See, I don't think we should be "subjected to" knowledge. We should go out and seek knowledge if we want it. Knowledge can be presented, can be made available and easily accessible. But to be "subjected" to it? That is like being forced to watch propaganda.

Yet we're "subjected" to all kinds of knowledge throughout our lives. Whether we want to learn it or not. We're "subjected" to all of the subjects that are deemed necessary to give us a good education and earn a high school diploma. We're subjected to learn math that most of us will never use in a million years. We're "subjected" to all of the classes deemed necessary to be granted degrees.

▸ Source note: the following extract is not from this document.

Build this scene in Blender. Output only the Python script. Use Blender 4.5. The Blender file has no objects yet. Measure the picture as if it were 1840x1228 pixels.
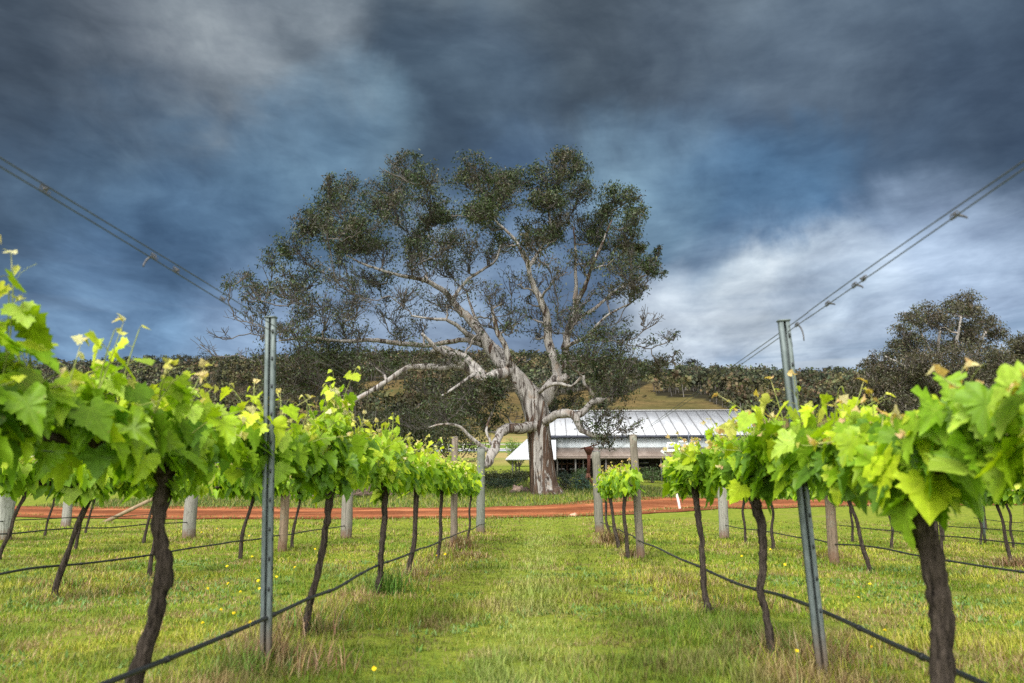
import bpy, math, random
import numpy as np
from mathutils import Vector, Matrix, Euler
C = bpy.context.scene
COL = C.collection
RNG = np.random.default_rng(7)
random.seed(7)

# ------------------------------------------------------------------ camera
F, CX, CY = 1500.0, 920.0, 614.0
CAMZ = 0.88
TH = math.atan(281 / F)
PSI = math.atan(65 / F * math.cos(TH))
cam = bpy.data.cameras.new('camera'); camo = bpy.data.objects.new('camera', cam); COL.objects.link(camo)
cam.sensor_width = 36.0; cam.lens = F / 1840 * 36.0
cam.clip_start = 0.05; cam.clip_end = 6000
camo.location = (0, 0, CAMZ); camo.rotation_euler = (math.pi / 2 + TH, 0, PSI)
cam.dof.use_dof = True; cam.dof.focus_distance = 36; cam.dof.aperture_fstop = 3.3
C.camera = camo
VR = np.array([math.cos(PSI), math.sin(PSI), 0])
VF = np.array([-math.sin(PSI) * math.cos(TH), math.cos(PSI) * math.cos(TH), math.sin(TH)])
VU = np.cross(VR, VF)
def ray(px, py):
    v = VF * F + VR * (px - CX) - VU * (py - CY)
    return v / np.linalg.norm(v)
def P(px, py, d):
    """world point seen at photo pixel px,py lying d metres ahead"""
    r = ray(px, py); t = d / r[1]
    return np.array([0, 0, CAMZ]) + r * t
def proj(p):
    v = np.asarray(p, float) - np.array([0, 0, CAMZ])
    z = v @ VF
    return CX + F * (v @ VR) / z, CY - F * (v @ VU) / z

# ------------------------------------------------------------------ light
C.render.engine = 'CYCLES'; C.cycles.use_denoising = False        # keep the fine grain of leaves and grass
C.view_settings.view_transform = 'Standard'; C.view_settings.look = 'None'
C.view_settings.exposure = 0.35; C.view_settings.gamma = 1
SUN_EL, SUN_AZ = math.radians(52), math.radians(205)     # azimuth clockwise from +Y
sd = bpy.data.lights.new('sun', 'SUN'); so = bpy.data.objects.new('sun', sd); COL.objects.link(so)
sd.energy = 4.9; sd.angle = math.radians(38); sd.color = (1, .96, .88)
sdir = Vector((math.sin(SUN_AZ) * math.cos(SUN_EL), math.cos(SUN_AZ) * math.cos(SUN_EL), math.sin(SUN_EL)))
so.rotation_euler = sdir.to_track_quat('Z', 'Y').to_euler(); so.location = (0, 0, 60)

class NT:
    """tiny node-tree helper"""
    def __init__(s, nt): s.nt = nt; nt.nodes.clear()
    def n(s, typ, ins=None, **kw):
        nd = s.nt.nodes.new(typ)
        for k, v in kw.items(): setattr(nd, k, v)
        for k, v in (ins or {}).items(): s.set(nd, k, v)
        return nd
    def set(s, nd, k, v):
        sk = nd.inputs[k]
        if isinstance(v, bpy.types.NodeSocket): s.nt.links.new(v, sk)
        elif isinstance(v, bpy.types.Node): s.nt.links.new(v.outputs[0], sk)
        else:
            if hasattr(sk.default_value, '__len__') and not isinstance(v, (int, float)):
                v = tuple(v)
                if len(sk.default_value) == 4 and len(v) == 3: v = v + (1,)
            sk.default_value = v
    def math(s, op, a, b=0.0, c=0.0, clamp=False):
        nd = s.n('ShaderNodeMath', {0: a, 1: b, 2: c}, operation=op); nd.use_clamp = clamp; return nd.outputs[0]
    def vm(s, op, a, b=(0, 0, 0)):
        nd = s.n('ShaderNodeVectorMath', {0: a, 1: b}, operation=op)
        return nd.outputs['Value'] if op in ('DOT_PRODUCT', 'LENGTH') else nd.outputs[0]
    def mix(s, f, a, b, mode='MIX'):
        nd = s.nt.nodes.new('ShaderNodeMix'); nd.data_type = 'RGBA'; nd.blend_type = mode
        s.set(nd, 0, f); s.set(nd, 6, a); s.set(nd, 7, b); return nd.outputs[2]
    def noise(s, vec, scale, detail=4, rough=.55, dist=0):
        nd = s.n('ShaderNodeTexNoise', {'Scale': scale, 'Detail': detail, 'Roughness': rough, 'Distortion': dist})
        if vec is not None: s.set(nd, 'Vector', vec)
        return nd
    def ramp(s, fac, stops, interp='LINEAR'):
        nd = s.n('ShaderNodeValToRGB', {0: fac}); nd.color_ramp.interpolation = interp
        e = nd.color_ramp.elements
        while len(e) < len(stops): e.new(.5)
        for i, (p, c) in enumerate(stops):
            e[i].position = p; e[i].color = tuple(c) + (1,) if len(c) == 3 else c
        return nd.outputs[0]
    def sstep(s, v, a, b, lo=0, hi=1):
        nd = s.n('ShaderNodeMapRange', {0: v, 1: a, 2: b, 3: lo, 4: hi}, interpolation_type='SMOOTHSTEP'); return nd.outputs[0]

def s2l(r, g, b):
    f = lambda c: (c / 255 / 12.92) if c / 255 <= .04045 else ((c / 255 + .055) / 1.055) ** 2.4
    return (f(r), f(g), f(b))

def build_world():
    w = bpy.data.worlds.new('World'); C.world = w; w.use_nodes = True
    t = NT(w.node_tree)
    tc = t.n('ShaderNodeTexCoord').outputs['Generated']
    d = t.vm('NORMALIZE', tc)
    sx = t.n('ShaderNodeSeparateXYZ', {0: d})
    zz = t.math('MAXIMUM', t.math('ADD', sx.outputs[2], .16), .05)
    comb = t.n('ShaderNodeCombineXYZ', {0: zz, 1: zz, 2: zz})
    pl = t.vm('DIVIDE', d, comb.outputs[0])                 # cloud-deck coordinates
    mp = t.n('ShaderNodeMapping', {'Vector': pl, 'Rotation': (0, 0, math.radians(38)), 'Scale': (1.0, .42, 1)})
    n1 = t.noise(mp.outputs[0], 1.5, 6, .52, .25).outputs[0]
    n2 = t.noise(pl, 3.6, 6, .6, .5).outputs[0]
    n3 = t.noise(d, 3.0, 4, .5, .3)
    # warped direction for ragged-edged cloud masses
    n4 = t.noise(d, 7.5, 6, .58, .4)
    off = t.vm('ADD', t.n('ShaderNodeVectorMath', {0: t.vm('SUBTRACT', n3.outputs[1], (.5, .5, .5)), 3: .20}, operation='SCALE').outputs[0],
               t.n('ShaderNodeVectorMath', {0: t.vm('SUBTRACT', n4.outputs[1], (.5, .5, .5)), 3: .11}, operation='SCALE').outputs[0])
    wv = t.vm('NORMALIZE', t.vm('ADD', d, off))
    k = 1 / 2 ** .35
    L = lambda r, g, b: tuple(c * k for c in s2l(r, g, b))
    el = sx.outputs[2]
    col = t.ramp(el, [(0.0, L(118, 140, 174)), (.08, L(104, 130, 166)), (.20, L(84, 114, 150)), (.38, L(78, 101, 127)), (.6, L(86, 98, 113)), (1, L(120, 130, 145))])
    def blob(px, py, deg, c, amt, inner=0.0):
        nonlocal col
        f = t.vm('DOT_PRODUCT', wv, tuple(ray(px, py)))
        m = t.sstep(f, math.cos(math.radians(deg)), math.cos(math.radians(inner)), 0, amt)
        col = t.mix(m, col, L(*c))
    for b_ in [
      (120, 170, 17, (66, 76, 92), .8), (60, 400, 10, (64, 90, 122), .45), (250, 330, 8, (70, 97, 128), .4),
      (1000, 110, 17, (68, 80, 96), .85), (850, 230, 9, (70, 90, 116), .6), (740, 160, 8, (62, 78, 98), .6),
      (1600, 240, 14, (62, 86, 120), .8), (1800, 310, 11, (46, 70, 104), .9), (1560, 330, 8, (62, 92, 132), .6),
      (1700, 90, 13, (72, 86, 106), .7), (1330, 330, 8, (74, 106, 146), .6), (1380, 70, 10, (84, 98, 118), .6),
      (480, 50, 9, (126, 137, 152), .7), (300, 30, 8, (104, 114, 130), .5), (640, 225, 5.5, (112, 142, 170), .5), (560, 300, 6, (92, 122, 154), .6),
      (1180, 310, 6, (104, 132, 162), .7), (1290, 400, 7, (108, 138, 176), .6), (330, 480, 9, (88, 120, 160), .5), (200, 560, 8, (98, 128, 168), .5), (390, 380, 7, (66, 93, 126), .45),
      (560, 630, 9, (122, 144, 180), .7), (830, 600, 10, (144, 162, 192), .85), (1000, 540, 8, (134, 154, 186), .7), (950, 420, 8, (84, 114, 154), .5),
      (1320, 620, 10, (150, 170, 202), .85, 0), (1390, 560, 5.8, (204, 213, 226), .95, 0), (1250, 480, 4.5, (140, 162, 190), .6), (1175, 350, 5, (116, 146, 174), .6), (1300, 350, 5, (66, 98, 134), .6), (1430, 290, 5, (66, 98, 134), .5), (1190, 585, 6, (190, 202, 222), .9, 1), 
      (1560, 545, 6, (184, 197, 215), .7, 0), (1470, 590, 6, (176, 190, 212), .6), (1740, 540, 10, (148, 168, 202), .8), (1500, 600, 8, (160, 178, 206), .7)]: blob(*b_)
    # wisps and streaks
    sk = t.n('ShaderNodeMapping', {'Vector': d, 'Rotation': (0, math.radians(-34), 0), 'Scale': (1.3, 2, 4.2)})
    ns = t.noise(sk.outputs[0], 2.2, 4, .5, .25).outputs[0]
    mid = t.noise(d, 5.5, 5, .55, .3).outputs[0]
    big = t.noise(d, 2.6, 3, .5, .2).outputs[0]
    tot = t.math('ADD', t.math('ADD', t.math('MULTIPLY', ns, .42), t.math('MULTIPLY', mid, .33)), t.math('MULTIPLY', big, .25))
    col = t.mix(1.0, col, t.ramp(tot, [(.36, (.66, .68, .71)), (.5, (1.04, 1.03, 1.01)), (.62, (1.52, 1.44, 1.34))]), 'MULTIPLY')
    fine = t.noise(sk.outputs[0], 9, 5, .6, .2).outputs[0]
    col = t.mix(1.0, col, t.ramp(fine, [(.3, (.84, .86, .88)), (.7, (1.16, 1.15, 1.13))]), 'MULTIPLY')
    wp = t.vm('ADD', pl, t.n('ShaderNodeVectorMath', {0: t.vm('SUBTRACT', t.noise(pl, 1.4, 3, .5).outputs[1], (.5, .5, .5)), 3: .55}, operation='SCALE').outputs[0])
    bil = t.noise(t.n('ShaderNodeMapping', {'Vector': wp, 'Rotation': (0, 0, math.radians(35)), 'Scale': (1, .6, 1)}).outputs[0], 2.6, 9, .60, .1).outputs[0]
    col = t.mix(1.0, col, t.ramp(bil, [(.30, (.62, .64, .67)), (.46, (.94, .94, .95)), (.53, (1.12, 1.11, 1.09)), (.70, (1.55, 1.50, 1.42))]), 'MULTIPLY')
    # flat grey bars low in the west
    mb = t.n('ShaderNodeMapping', {'Vector': d, 'Scale': (2.0, 2.0, 34)})
    nb = t.noise(mb.outputs[0], 1.1, 4, .5, .25).outputs[0]
    low = t.math('MULTIPLY', t.sstep(el, .30, .12, 0, 1), t.sstep(sx.outputs[0], .05, .25, .15, 1))
    col = t.mix(t.math('MULTIPLY', low, t.sstep(nb, .50, .63, 0, .55)), col, L(104, 130, 162))
    col = t.mix(t.math('MULTIPLY', low, t.sstep(nb, .46, .34, 0, .45)), col, L(196, 206, 220))
    col = t.mix(1.0, col, (1.20, 1.20, 1.12), 'MULTIPLY')
    # unseen sky behind the viewer, brightness added to light the ground and vines
    back = t.sstep(sx.outputs[1], .35, -.55, 0, 1)
    col = t.mix(back, col, (2.4, 2.34, 2.2))
    sky = t.n('ShaderNodeTexSky', sky_type='NISHITA'); sky.sun_disc = False
    sky.sun_elevation = SUN_EL; sky.sun_rotation = SUN_AZ
    b1 = t.n('ShaderNodeBackground', {0: col, 1: 1.0})
    b2 = t.n('ShaderNodeBackground', {0: sky.outputs[0], 1: .05})
    up = t.sstep(el, .55, .95, 0, .35)
    ms = t.n('ShaderNodeMixShader', {0: up, 1: b1.outputs[0], 2: b2.outputs[0]})
    t.n('ShaderNodeOutputWorld', {0: ms.outputs[0]})
build_world()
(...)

Sure, I'm all for having more useful education content on TV. When I was a kid I watched Discovery, TLC, and History more than any of the other channels. But I don't think the information presented to us on TV should have a month where it is all focused on one specific field (I realize that's not what happens, just hypothetical). We should have a choice of what we want to learn about.

You do have a choice. Chose not to watch Black History Month.

But I do think if there were all kinds of educational spots on television, covering all the bases so to speak, maybe people wouldn't feel such a need for Black History Month, et al. In the meantime, rather than be upset about it, simply don't watch if you don't have any interest in learning about accomplishments made by Black people. If you'd rather specifially not know about that, for reasons I can't fathom, simply don't watch. Don't learn.